Des spectacles de danse, de poésie, des parades dans la rue, des installations d’artistes visuels, des concerts, des expositions photos et des ateliers de peintures, etc. En plus du théâtre, le festival accueillait plusieurs autres activités permettant de raconter une histoire. « Un événement pluridisciplinaire », Mme Djiré Mariam Diallo, maire de la Commune III.

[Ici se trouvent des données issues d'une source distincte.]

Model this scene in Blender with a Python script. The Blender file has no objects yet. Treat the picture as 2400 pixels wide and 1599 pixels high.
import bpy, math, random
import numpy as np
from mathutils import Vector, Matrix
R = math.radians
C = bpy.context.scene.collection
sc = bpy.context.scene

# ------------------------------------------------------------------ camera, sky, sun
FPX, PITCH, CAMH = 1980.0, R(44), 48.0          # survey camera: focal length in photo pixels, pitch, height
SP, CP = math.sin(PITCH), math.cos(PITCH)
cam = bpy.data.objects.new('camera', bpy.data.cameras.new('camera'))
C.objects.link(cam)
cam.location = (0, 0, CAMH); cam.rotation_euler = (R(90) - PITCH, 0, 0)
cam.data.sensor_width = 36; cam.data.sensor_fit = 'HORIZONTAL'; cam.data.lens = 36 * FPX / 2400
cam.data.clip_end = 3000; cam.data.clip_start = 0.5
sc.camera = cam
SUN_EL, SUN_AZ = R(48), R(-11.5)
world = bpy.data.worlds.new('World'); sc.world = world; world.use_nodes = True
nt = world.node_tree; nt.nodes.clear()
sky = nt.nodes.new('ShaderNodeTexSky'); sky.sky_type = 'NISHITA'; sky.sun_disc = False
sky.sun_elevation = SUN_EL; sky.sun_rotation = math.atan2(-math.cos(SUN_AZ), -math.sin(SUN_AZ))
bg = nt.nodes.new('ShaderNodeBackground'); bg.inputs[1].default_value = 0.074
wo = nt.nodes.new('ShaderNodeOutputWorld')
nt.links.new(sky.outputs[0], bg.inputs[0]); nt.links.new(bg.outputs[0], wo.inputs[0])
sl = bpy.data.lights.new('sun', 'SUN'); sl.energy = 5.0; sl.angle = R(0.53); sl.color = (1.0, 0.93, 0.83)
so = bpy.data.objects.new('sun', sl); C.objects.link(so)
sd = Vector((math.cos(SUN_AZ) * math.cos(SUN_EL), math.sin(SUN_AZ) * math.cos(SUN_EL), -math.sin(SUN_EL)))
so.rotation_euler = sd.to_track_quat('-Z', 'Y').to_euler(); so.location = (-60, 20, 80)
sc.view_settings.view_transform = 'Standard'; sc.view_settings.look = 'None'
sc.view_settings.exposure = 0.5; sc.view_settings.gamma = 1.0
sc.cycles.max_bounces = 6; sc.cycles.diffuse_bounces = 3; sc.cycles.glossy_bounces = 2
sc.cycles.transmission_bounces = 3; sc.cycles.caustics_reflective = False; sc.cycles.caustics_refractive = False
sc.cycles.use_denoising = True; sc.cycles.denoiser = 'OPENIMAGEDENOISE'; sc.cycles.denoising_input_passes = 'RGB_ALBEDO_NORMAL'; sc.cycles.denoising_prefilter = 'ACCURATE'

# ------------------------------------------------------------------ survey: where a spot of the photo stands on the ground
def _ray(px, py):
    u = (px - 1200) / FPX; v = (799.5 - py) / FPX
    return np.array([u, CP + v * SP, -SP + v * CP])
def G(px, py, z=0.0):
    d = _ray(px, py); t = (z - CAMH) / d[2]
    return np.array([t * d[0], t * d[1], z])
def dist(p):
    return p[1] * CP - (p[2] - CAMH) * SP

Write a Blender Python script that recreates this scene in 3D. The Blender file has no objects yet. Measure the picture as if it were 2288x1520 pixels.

L’ambiance débute par la parade des bouchers : Abarbarba, une traditionnelle manifestation des bouchers qui a lieu chaque année à Mopti au mois de février. Une grande première cette année, précise Lamine Diarra, qui a grandi dans la région et a eu l’idée de l’inclure dans le programme de cette édition. « On invite de plus en plus les régions à venir à Bamako », confia-t-il. Les régions étaient à l’honneur : notamment Mopti avec des projets participatifs comme l’exposition des œuvres d’art des femmes de Mopti conduite par l’artiste Amadou Sanogo ou encore Et on se raconte, dirigé par Jeanne Diama, une pièce de théâtre des lycéennes de Mopti racontant leurs combats, leurs aspirations et leurs perspectives. En tant que festival qui promeut le théâtre populaire au Mali, d’autres projets participatifs étaient également au programme comme Génération B, le spectacle vivant qui questionnait ou sinon faisait réfléchir sur le rôle du théâtre dans la société ; Le projet Ado qui, sous la conduite de l’artiste français Pascal Colin, mettait en scène des adolescents de Bamako, pour parler de leurs préoccupations et aspirations.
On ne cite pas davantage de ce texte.